Il y a beaucoup d’images très émouvantes dans votre film. Il y a cette manifestation de milliers de femmes. On est au Sud-Kivu, à l’occasion du 10anniversaire de la publication du rapport Mapping. Et elles arborent cette pancarte : « Rapport Mapping debout ». Que demandent ces femmes et que demande le docteur Denis Mukwege ?

Mais qu’au minimum, le rapport, qui couvre les 617 massacres classés « crimes de guerre », « crimes contre l’humanité », voire « génocide », commis entre 1993 et 2003, soit pris en compte aujourd’hui et que, pour les crimes qui sont de la responsabilité de pays tiers, c’est-à-dire le Rwanda et l’Ouganda, il y ait un tribunal pénal international pour ces crimes.
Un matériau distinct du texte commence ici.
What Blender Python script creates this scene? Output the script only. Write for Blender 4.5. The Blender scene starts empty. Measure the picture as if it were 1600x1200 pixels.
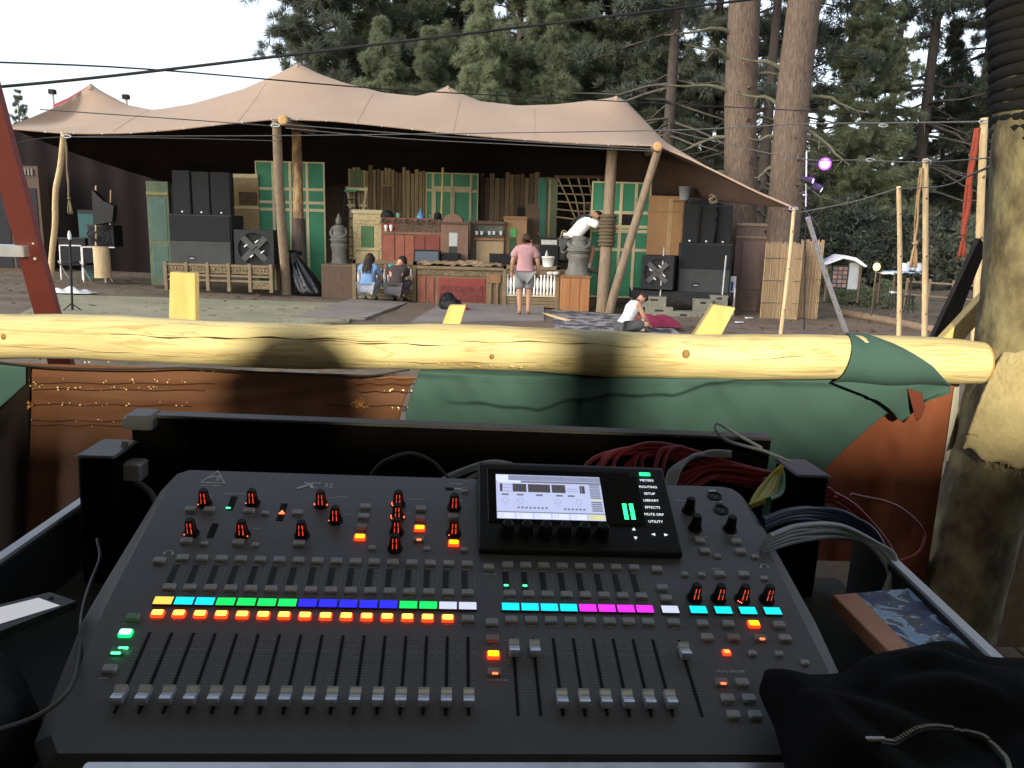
import bpy, bmesh, math, random
import numpy as np
from mathutils import Vector, Matrix, Quaternion
random.seed(7); NR = np.random.default_rng(11)
R = math.radians
sc = bpy.context.scene
COL = sc.collection

# ---------------------------------------------------------------- camera
FPX = 1250.0                      # focal length in pixels of the 1600 px wide photograph
PITCH, ROLL = R(11.0), R(1.5)
CAMZ = 1.95
FW = Vector((0, math.cos(PITCH), -math.sin(PITCH)))
U0 = Vector((0, math.sin(PITCH), math.cos(PITCH)))
RT = Vector((1, 0, 0)) * math.cos(ROLL) + U0 * math.sin(ROLL)
UP = U0 * math.cos(ROLL) - Vector((1, 0, 0)) * math.sin(ROLL)
CAMP = Vector((0, 0, CAMZ))
cd = bpy.data.cameras.new('camera')
cd.sensor_width = 36.0; cd.lens = 36.0 * FPX / 1600.0
cd.clip_start = 0.02; cd.clip_end = 2000
cam = bpy.data.objects.new('camera', cd); COL.objects.link(cam)
cam.matrix_world = Matrix(((RT.x, UP.x, -FW.x, 0), (RT.y, UP.y, -FW.y, 0), (RT.z, UP.z, -FW.z, CAMZ), (0, 0, 0, 1)))
sc.camera = cam

# ---------------------------------------------------------------- sky, sun, exposure
SUN_EL, SUN_ROT = R(26.0), R(-125.0)           # low weak sun, out of frame to the left
w = bpy.data.worlds.new('World'); sc.world = w; w.use_nodes = True
nt = w.node_tree; bg = nt.nodes['Background']
sky = nt.nodes.new('ShaderNodeTexSky'); sky.sky_type = 'NISHITA'; sky.sun_disc = False
sky.sun_elevation = SUN_EL; sky.sun_rotation = SUN_ROT
sky.air_density = 1.0; sky.dust_density = 2.5; sky.ozone_density = 1.5
hs = nt.nodes.new('ShaderNodeHueSaturation'); hs.inputs['Saturation'].default_value = 0.5      # dusk overcast: milky, nearly white
nt.links.new(sky.outputs[0], hs.inputs['Color']); nt.links.new(hs.outputs[0], bg.inputs[0]); bg.inputs[1].default_value = 0.15
sl = bpy.data.lights.new('sun', 'SUN'); sl.energy = 0.08; sl.angle = R(40); sl.color = (1.0, 0.95, 0.9)
so = bpy.data.objects.new('sun', sl); COL.objects.link(so)
sdir = Vector((math.sin(SUN_ROT) * math.cos(SUN_EL), math.cos(SUN_ROT) * math.cos(SUN_EL), math.sin(SUN_EL)))
so.rotation_euler = (-sdir).to_track_quat('-Z', 'Y').to_euler()
sc.view_settings.view_transform = 'Standard'; sc.view_settings.look = 'None'
sc.view_settings.gamma = 1.0; sc.view_settings.use_curve_mapping = False
sc.view_settings.exposure = 1.4
sc.render.engine = 'CYCLES'
try:
    sc.cycles.use_denoising = True; sc.cycles.denoiser = 'OPENIMAGEDENOISE'
    sc.cycles.max_bounces = 8; sc.cycles.diffuse_bounces = 5; sc.cycles.transparent_max_bounces = 6
    sc.cycles.sample_clamp_indirect = 8.0
except Exception: pass

# the warm work lamp of the sound booth, on its stand behind the photographer
LAMP_P = Vector((0.60, -3.0, 2.90)); LAMP_AIM = Vector((-0.1, 1.0, -0.06))
LAMP_W = 1350.0
ll = bpy.data.lights.new('work_lamp_light', 'SPOT'); ll.energy = LAMP_W; ll.color = (1.0, 0.88, 0.56)
ll.spot_size = R(100); ll.spot_blend = 0.25; ll.shadow_soft_size = 0.065
lo = bpy.data.objects.new('work_lamp_light', ll); COL.objects.link(lo)
lo.location = LAMP_P; lo.rotation_euler = LAMP_AIM.to_track_quat('-Z', 'Y').to_euler()

# ---------------------------------------------------------------- measuring helpers
def ray(px, py): return RT * ((px - 800) / FPX) - UP * ((py - 600) / FPX) + FW
def at(px, py, Y):
    d = ray(px, py); return CAMP + d * (Y / d.y)
def on_z(px, py, z):
    d = ray(px, py); return CAMP + d * ((z - CAMZ) / d.z)
def per_px(px, py, Y): return (Y / ray(px, py).y) / FPX       # metres per photo pixel at that depth
def rect(x0, y0, x1, y1, Y):
    s = per_px((x0 + x1) / 2, (y0 + y1) / 2, Y)
    return at((x0 + x1) / 2, y1, Y), (x1 - x0) * s, (y1 - y0) * s
def gz(x, y): return min(0.25, max(0.0, -0.02 * x)) if y > 6 else 0.0
def on_ground(px, py):
    z = 0.0
    for _ in range(6):
        p = on_z(px, py, z); z = gz(p.x, p.y)
    return p

# ---------------------------------------------------------------- materials
MATS = {}
def mat(name, c1, c2=None, scale=6.0, rough=0.7, bump=0.15, stretch=(1, 1, 1), metal=0.0, bscale=None, spec=0.3, sharp=0.0, bdist=0.01, sheen=0.0):
    if name in MATS: return MATS[name]
    m = bpy.data.materials.new(name); m.use_nodes = True; MATS[name] = m
    n, l = m.node_tree.nodes, m.node_tree.links; b = n['Principled BSDF']
    b.inputs['Roughness'].default_value = rough; b.inputs['Metallic'].default_value = metal
    b.inputs['Specular IOR Level'].default_value = spec
    if sheen: b.inputs['Sheen Weight'].default_value = sheen
    c2 = c2 or tuple(v * 0.72 for v in c1)
    tc = n.new('ShaderNodeTexCoord'); mp = n.new('ShaderNodeMapping'); mp.inputs['Scale'].default_value = stretch
    l.new(tc.outputs['Object'], mp.inputs[0])
    nz = n.new('ShaderNodeTexNoise'); nz.inputs['Scale'].default_value = scale; nz.inputs['Detail'].default_value = 6; nz.inputs['Roughness'].default_value = 0.62
    l.new(mp.outputs[0], nz.inputs['Vector'])
    cr = n.new('ShaderNodeValToRGB'); cr.color_ramp.elements[0].position = 0.32 + sharp; cr.color_ramp.elements[1].position = 0.68 - sharp
    cr.color_ramp.elements[0].color = (*c2, 1); cr.color_ramp.elements[1].color = (*c1, 1)
    l.new(nz.outputs['Fac'], cr.inputs[0]); l.new(cr.outputs[0], b.inputs['Base Color'])
    if bump:
        nb = n.new('ShaderNodeTexNoise'); nb.inputs['Scale'].default_value = bscale or scale * 4; nb.inputs['Detail'].default_value = 5
        l.new(mp.outputs[0], nb.inputs['Vector'])
        bp = n.new('ShaderNodeBump'); bp.inputs['Strength'].default_value = bump; bp.inputs['Distance'].default_value = bdist
        l.new(nb.outputs['Fac'], bp.inputs['Height']); l.new(bp.outputs[0], b.inputs['Normal'])
    return m
def em(name, c, s):
    if name in MATS: return MATS[name]
    m = bpy.data.materials.new(name); m.use_nodes = True; MATS[name] = m
    b = m.node_tree.nodes['Principled BSDF']
    b.inputs['Base Color'].default_value = (*[min(1, v * 0.5 + 0.05) for v in c], 1); b.inputs['Roughness'].default_value = 0.4
    b.inputs['Emission Color'].default_value = (*c, 1); b.inputs['Emission Strength'].default_value = s * 0.86
    return m
def leaf_mat(name, c1, c2, rough=0.6):
    m = bpy.data.materials.new(name); m.use_nodes = True; MATS[name] = m
    n, l = m.node_tree.nodes, m.node_tree.links; b = n['Principled BSDF']; out = n['Material Output']
    b.inputs['Roughness'].default_value = rough; b.inputs['Specular IOR Level'].default_value = 0.2
    g = n.new('ShaderNodeNewGeometry'); cr = n.new('ShaderNodeValToRGB')
    cr.color_ramp.elements[0].color = (*c2, 1); cr.color_ramp.elements[1].color = (*c1, 1)
    oi = n.new('ShaderNodeObjectInfo'); mx = n.new('ShaderNodeHueSaturation')
    mr = n.new('ShaderNodeMapRange'); mr.inputs[3].default_value = 0.8; mr.inputs[4].default_value = 1.25
    l.new(oi.outputs['Random'], mr.inputs[0]); l.new(mr.outputs[0], mx.inputs['Value'])
    l.new(g.outputs['Random Per Island'], cr.inputs[0]); l.new(cr.outputs[0], mx.inputs['Color']); l.new(mx.outputs[0], b.inputs['Base Color'])
    tr = n.new('ShaderNodeBsdfTranslucent'); ms = n.new('ShaderNodeMixShader'); ms.inputs[0].default_value = 0.45
    l.new(mx.outputs[0], tr.inputs['Color']); l.new(b.outputs[0], ms.inputs[1]); l.new(tr.outputs[0], ms.inputs[2]); l.new(ms.outputs[0], out.inputs['Surface'])
    return m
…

Et ce que demandent ces femmes, c’est donc un tribunal comme les tribunaux pénaux internationaux qu’il y a eu pour la Sierra Léone, pour la Yougoslavie et bien sûr pour le Rwanda ?

Bien sûr. Pourquoi est-ce qu’il n’y en aurait pas pour le Congo ? Quand on voit que les victimes se chiffrent en millions, les morts en centaines de milliers sûrement, pourquoi il n’y aurait pas un tribunal spécial international ? Pourquoi ce pays serait éternellement le sacrifié de l’histoire?